> [Goal of the exercise]: Give back every line exactly as it appears, pictures excluded.

>>>>

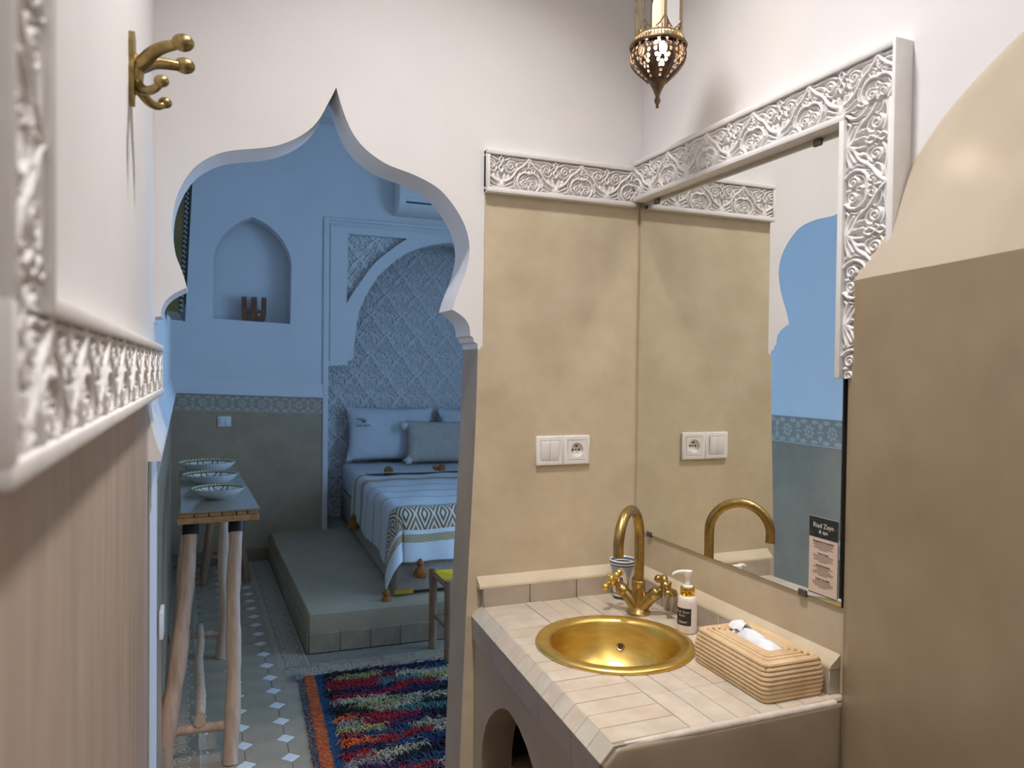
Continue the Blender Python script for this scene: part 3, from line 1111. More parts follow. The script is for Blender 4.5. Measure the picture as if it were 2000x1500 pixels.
# ------------------------------------------------------------------ floor
FT = math.radians(1.24)       # the tile grid follows the bedroom's splay
FM = Matrix.Translation((0.292, 2.868, 0)) @ Matrix.Rotation(FT, 4, 'Z')
FLOOR = box('floor', (-0.6, 3.1, -1.42, 6.6, -0.10, -0.0045), GROUT)
tag(FLOOR, 'grey beige octagon tile floor with white diamond insets', 'floor', kind='structure')
PT = 0.1555
CUT = 0.0365


def slab(name, poly, z0, z1, material, parent, ins=0.0015):
    n = len(poly)
    cx, cy = sum(p[0] for p in poly) / n, sum(p[1] for p in poly) / n

    def inset(p):
        d = math.hypot(p[0] - cx, p[1] - cy)
        k = max(0.0, 1 - ins / max(d, 1e-6))
        return (cx + (p[0] - cx) * k, cy + (p[1] - cy) * k)
    vs = [(x, y, z0) for x, y in poly] + [(x, y, z1 - ins * 0.7) for x, y in poly] + [(*inset(p), z1) for p in poly]
    fs = [(i, (i + 1) % n, n + (i + 1) % n, n + i) for i in range(n)] + [(n + i, n + (i + 1) % n, 2 * n + (i + 1) % n, 2 * n + i) for i in range(n)] + [tuple(range(2 * n, 3 * n))]
    me = bpy.data.meshes.new(name)
    me.from_pydata(vs, [], fs)
    return finish(name, me, material, parent)


h = PT / 2 - 0.0011
c = CUT - 0.0003
oct_poly = [(-h + c, -h), (h - c, -h), (h, -h + c), (h, h - c), (h - c, h), (-h + c, h), (-h, h - c), (-h, -h + c)]
dd = CUT - 0.0022
dia_poly = [(-dd, 0), (0, -dd), (dd, 0), (0, dd)]
proto_oct = slab('octagon_tile', oct_poly, -0.006, 0.0, OCTO, FLOOR)
proto_dia = slab('diamond_tile', dia_poly, -0.006, 0.0003, DIAMOND, FLOOR)
used = [False, False]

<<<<

> [The completed task]:
Continue the Blender Python script for this scene: part 3, from line 1111. More parts follow. The script is for Blender 4.5. Measure the picture as if it were 2000x1500 pixels.
# ------------------------------------------------------------------ floor
FT = math.radians(1.24)       # the tile grid follows the bedroom's splay
FM = Matrix.Translation((0.292, 2.868, 0)) @ Matrix.Rotation(FT, 4, 'Z')
FLOOR = box('floor', (-0.6, 3.1, -1.42, 6.6, -0.10, -0.0045), GROUT)
tag(FLOOR, 'grey beige octagon tile floor with white diamond insets', 'floor', kind='structure')
PT = 0.1555
CUT = 0.0365


def slab(name, poly, z0, z1, material, parent, ins=0.0015):
    n = len(poly)
    cx, cy = sum(p[0] for p in poly) / n, sum(p[1] for p in poly) / n

    def inset(p):
        d = math.hypot(p[0] - cx, p[1] - cy)
        k = max(0.0, 1 - ins / max(d, 1e-6))
        return (cx + (p[0] - cx) * k, cy + (p[1] - cy) * k)
    vs = [(x, y, z0) for x, y in poly] + [(x, y, z1 - ins * 0.7) for x, y in poly] + [(*inset(p), z1) for p in poly]
    fs = [(i, (i + 1) % n, n + (i + 1) % n, n + i) for i in range(n)] + [(n + i, n + (i + 1) % n, 2 * n + (i + 1) % n, 2 * n + i) for i in range(n)] + [tuple(range(2 * n, 3 * n))]
    me = bpy.data.meshes.new(name)
    me.from_pydata(vs, [], fs)
    return finish(name, me, material, parent)


h = PT / 2 - 0.0011
c = CUT - 0.0003
oct_poly = [(-h + c, -h), (h - c, -h), (h, -h + c), (h, h - c), (h - c, h), (-h + c, h), (-h, h - c), (-h, -h + c)]
dd = CUT - 0.0022
dia_poly = [(-dd, 0), (0, -dd), (dd, 0), (0, dd)]
proto_oct = slab('octagon_tile', oct_poly, -0.006, 0.0, OCTO, FLOOR)
proto_dia = slab('diamond_tile', dia_poly, -0.006, 0.0003, DIAMOND, FLOOR)
used = [False, False]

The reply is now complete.